Dataset extract:
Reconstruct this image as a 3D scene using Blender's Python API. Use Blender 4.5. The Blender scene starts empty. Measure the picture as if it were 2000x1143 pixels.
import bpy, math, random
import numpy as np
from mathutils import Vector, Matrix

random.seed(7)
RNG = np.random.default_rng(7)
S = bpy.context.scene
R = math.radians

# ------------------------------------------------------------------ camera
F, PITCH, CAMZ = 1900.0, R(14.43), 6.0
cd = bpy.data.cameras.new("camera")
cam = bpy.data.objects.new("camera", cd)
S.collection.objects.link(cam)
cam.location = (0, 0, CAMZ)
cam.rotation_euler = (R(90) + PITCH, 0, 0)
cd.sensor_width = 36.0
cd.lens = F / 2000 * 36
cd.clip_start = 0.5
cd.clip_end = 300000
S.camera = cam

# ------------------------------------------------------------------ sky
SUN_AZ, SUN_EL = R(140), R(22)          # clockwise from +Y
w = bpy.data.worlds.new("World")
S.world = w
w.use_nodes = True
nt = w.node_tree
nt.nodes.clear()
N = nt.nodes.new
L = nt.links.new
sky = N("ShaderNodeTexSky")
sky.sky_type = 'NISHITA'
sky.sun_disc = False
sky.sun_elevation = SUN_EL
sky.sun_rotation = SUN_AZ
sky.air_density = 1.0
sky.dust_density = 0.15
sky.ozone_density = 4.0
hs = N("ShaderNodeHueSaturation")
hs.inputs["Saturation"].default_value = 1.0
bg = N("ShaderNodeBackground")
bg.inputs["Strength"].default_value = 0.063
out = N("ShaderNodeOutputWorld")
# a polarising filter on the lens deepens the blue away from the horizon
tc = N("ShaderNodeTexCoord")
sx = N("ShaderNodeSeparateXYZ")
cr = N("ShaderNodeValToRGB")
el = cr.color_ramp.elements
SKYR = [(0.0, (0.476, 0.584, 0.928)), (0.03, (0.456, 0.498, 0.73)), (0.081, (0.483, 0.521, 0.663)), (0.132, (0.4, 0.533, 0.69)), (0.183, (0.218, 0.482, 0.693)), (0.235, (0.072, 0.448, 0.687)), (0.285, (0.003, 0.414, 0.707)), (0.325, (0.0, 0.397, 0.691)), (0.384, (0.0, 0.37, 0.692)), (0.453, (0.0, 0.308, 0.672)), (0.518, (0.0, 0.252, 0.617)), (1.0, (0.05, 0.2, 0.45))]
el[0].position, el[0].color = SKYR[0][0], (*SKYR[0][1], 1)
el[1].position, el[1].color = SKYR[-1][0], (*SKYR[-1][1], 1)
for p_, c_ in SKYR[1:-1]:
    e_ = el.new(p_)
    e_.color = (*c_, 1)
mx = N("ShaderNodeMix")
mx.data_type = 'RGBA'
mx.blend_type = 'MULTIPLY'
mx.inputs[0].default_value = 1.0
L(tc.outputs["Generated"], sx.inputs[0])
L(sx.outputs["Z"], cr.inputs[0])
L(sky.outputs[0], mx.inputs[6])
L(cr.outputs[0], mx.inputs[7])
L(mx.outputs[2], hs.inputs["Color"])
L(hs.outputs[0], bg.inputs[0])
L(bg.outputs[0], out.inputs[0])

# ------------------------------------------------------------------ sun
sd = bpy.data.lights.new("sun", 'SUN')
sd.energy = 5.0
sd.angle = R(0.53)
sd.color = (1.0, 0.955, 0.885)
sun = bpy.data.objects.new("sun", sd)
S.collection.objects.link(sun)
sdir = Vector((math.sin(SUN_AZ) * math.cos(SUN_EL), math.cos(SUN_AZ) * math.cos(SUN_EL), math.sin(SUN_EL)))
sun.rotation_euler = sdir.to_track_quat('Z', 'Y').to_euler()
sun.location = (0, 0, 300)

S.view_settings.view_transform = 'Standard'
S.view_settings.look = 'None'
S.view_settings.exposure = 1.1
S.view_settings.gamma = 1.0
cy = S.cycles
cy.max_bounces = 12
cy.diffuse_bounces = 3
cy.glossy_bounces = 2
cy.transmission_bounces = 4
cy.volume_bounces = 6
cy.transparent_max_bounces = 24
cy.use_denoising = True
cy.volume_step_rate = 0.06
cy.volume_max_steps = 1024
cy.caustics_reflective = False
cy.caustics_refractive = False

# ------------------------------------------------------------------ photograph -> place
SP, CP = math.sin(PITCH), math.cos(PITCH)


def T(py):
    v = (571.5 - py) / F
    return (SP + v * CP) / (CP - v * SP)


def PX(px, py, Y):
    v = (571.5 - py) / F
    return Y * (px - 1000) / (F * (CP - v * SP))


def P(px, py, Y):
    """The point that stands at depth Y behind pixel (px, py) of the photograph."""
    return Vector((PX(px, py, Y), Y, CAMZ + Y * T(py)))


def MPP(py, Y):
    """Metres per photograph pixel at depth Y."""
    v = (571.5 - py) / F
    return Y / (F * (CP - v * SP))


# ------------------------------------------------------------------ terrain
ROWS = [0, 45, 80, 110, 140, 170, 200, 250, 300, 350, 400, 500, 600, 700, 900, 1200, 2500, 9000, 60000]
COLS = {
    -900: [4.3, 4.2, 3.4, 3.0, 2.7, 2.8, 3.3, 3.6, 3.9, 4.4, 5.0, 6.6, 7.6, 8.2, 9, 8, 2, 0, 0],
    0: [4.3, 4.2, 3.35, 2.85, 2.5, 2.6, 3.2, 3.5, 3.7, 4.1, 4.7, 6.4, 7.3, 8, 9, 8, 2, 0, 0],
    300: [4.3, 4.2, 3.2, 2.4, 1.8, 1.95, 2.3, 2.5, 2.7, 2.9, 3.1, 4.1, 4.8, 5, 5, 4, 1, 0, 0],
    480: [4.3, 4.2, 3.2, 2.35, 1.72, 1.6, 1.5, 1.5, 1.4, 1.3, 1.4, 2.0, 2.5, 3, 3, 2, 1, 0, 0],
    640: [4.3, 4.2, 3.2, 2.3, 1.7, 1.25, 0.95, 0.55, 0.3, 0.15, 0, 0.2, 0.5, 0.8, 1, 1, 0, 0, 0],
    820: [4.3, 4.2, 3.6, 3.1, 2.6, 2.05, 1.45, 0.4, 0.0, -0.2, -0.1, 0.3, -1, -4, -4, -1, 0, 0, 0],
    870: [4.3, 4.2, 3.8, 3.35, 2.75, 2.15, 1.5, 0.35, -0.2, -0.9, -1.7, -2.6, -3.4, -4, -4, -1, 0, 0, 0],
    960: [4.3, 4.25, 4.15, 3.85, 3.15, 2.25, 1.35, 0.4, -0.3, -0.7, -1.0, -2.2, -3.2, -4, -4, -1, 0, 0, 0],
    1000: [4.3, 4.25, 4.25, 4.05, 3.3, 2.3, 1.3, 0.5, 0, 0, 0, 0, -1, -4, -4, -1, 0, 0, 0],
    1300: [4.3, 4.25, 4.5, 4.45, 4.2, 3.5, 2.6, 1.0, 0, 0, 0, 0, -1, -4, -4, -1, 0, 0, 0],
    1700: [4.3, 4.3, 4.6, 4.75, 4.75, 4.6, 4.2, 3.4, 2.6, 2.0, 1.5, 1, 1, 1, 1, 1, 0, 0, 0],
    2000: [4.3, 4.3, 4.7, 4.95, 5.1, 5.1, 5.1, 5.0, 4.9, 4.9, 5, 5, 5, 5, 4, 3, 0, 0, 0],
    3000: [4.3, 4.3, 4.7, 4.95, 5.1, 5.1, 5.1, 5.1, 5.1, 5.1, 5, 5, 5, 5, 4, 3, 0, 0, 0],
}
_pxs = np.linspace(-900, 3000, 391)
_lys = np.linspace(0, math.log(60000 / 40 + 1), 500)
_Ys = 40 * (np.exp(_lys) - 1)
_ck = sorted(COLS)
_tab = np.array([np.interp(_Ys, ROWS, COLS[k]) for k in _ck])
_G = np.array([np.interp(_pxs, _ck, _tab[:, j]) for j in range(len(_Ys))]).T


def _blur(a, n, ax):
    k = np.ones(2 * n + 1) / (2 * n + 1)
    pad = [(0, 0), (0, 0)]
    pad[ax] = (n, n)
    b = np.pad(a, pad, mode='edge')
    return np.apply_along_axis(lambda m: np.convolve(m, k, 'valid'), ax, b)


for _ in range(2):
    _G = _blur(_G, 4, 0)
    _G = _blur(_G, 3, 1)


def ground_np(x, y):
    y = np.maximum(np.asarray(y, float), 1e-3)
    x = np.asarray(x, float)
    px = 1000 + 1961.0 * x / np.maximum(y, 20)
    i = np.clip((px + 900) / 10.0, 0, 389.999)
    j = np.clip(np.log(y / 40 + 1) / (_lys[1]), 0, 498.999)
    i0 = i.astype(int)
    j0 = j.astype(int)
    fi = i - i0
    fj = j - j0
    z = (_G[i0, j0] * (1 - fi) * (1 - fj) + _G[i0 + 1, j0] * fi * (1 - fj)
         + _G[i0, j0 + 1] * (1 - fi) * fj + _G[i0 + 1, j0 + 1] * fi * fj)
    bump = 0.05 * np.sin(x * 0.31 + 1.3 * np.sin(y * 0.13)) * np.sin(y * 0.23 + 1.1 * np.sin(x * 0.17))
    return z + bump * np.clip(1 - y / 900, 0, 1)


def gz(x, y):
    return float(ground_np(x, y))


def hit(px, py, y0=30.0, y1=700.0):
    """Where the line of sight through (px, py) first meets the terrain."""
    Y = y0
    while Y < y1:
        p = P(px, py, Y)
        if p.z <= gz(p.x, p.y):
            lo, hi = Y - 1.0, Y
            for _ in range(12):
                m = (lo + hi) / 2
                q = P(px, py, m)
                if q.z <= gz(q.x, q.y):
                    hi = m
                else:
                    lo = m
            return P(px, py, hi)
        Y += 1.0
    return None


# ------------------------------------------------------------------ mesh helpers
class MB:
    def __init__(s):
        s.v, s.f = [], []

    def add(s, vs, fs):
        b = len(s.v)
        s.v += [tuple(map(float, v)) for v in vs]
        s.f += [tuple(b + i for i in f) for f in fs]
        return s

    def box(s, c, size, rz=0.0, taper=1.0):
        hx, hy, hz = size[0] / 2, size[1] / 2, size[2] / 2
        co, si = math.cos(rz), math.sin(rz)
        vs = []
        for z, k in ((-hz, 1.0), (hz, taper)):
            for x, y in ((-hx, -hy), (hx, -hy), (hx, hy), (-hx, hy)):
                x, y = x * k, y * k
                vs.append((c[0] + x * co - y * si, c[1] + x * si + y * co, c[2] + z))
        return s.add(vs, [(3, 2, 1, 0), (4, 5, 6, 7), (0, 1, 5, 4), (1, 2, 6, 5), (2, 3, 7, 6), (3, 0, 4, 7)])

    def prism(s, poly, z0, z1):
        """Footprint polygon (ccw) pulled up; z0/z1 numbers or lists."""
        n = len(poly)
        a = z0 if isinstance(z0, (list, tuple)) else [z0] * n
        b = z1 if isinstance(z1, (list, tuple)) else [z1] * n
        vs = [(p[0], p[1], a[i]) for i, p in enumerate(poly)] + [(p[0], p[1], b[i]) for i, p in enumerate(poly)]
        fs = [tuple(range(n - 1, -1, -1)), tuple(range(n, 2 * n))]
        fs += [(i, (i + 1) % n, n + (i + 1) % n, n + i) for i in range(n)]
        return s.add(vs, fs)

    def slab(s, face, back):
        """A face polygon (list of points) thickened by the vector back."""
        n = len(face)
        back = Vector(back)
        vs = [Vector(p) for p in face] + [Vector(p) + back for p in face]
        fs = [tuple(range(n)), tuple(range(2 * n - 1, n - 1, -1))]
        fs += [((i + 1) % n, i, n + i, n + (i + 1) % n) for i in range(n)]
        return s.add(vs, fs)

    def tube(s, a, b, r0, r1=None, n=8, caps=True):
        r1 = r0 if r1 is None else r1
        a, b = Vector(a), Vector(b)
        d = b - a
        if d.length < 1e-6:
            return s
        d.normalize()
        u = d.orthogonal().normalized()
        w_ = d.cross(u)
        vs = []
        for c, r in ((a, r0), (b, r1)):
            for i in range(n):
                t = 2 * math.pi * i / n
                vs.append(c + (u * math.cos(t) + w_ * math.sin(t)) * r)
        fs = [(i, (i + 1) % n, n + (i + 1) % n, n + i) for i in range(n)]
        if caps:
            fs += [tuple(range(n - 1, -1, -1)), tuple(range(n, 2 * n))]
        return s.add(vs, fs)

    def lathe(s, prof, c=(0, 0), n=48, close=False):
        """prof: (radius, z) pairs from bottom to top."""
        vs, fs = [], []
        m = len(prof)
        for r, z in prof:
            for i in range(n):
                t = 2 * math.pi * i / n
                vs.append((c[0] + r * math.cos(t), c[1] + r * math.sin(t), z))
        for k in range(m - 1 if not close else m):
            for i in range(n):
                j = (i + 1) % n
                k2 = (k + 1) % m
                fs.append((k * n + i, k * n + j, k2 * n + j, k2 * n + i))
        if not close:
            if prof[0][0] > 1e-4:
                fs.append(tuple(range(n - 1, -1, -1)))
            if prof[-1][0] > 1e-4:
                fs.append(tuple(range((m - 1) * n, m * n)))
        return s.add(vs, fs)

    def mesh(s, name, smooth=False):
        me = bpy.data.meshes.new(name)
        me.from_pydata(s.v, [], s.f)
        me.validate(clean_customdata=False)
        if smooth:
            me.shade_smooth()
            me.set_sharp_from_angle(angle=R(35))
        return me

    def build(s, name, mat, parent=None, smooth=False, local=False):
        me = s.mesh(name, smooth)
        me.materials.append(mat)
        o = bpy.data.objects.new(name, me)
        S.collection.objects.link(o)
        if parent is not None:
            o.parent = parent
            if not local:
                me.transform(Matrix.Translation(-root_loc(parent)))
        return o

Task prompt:
Return, please, the lines of the data from the first through the line containing "R = math.radians", both kept, exactly as they stand and nothing more.

Worked solution:
Reconstruct this image as a 3D scene using Blender's Python API. Use Blender 4.5. The Blender scene starts empty. Measure the picture as if it were 2000x1143 pixels.
import bpy, math, random
import numpy as np
from mathutils import Vector, Matrix

random.seed(7)
RNG = np.random.default_rng(7)
S = bpy.context.scene
R = math.radians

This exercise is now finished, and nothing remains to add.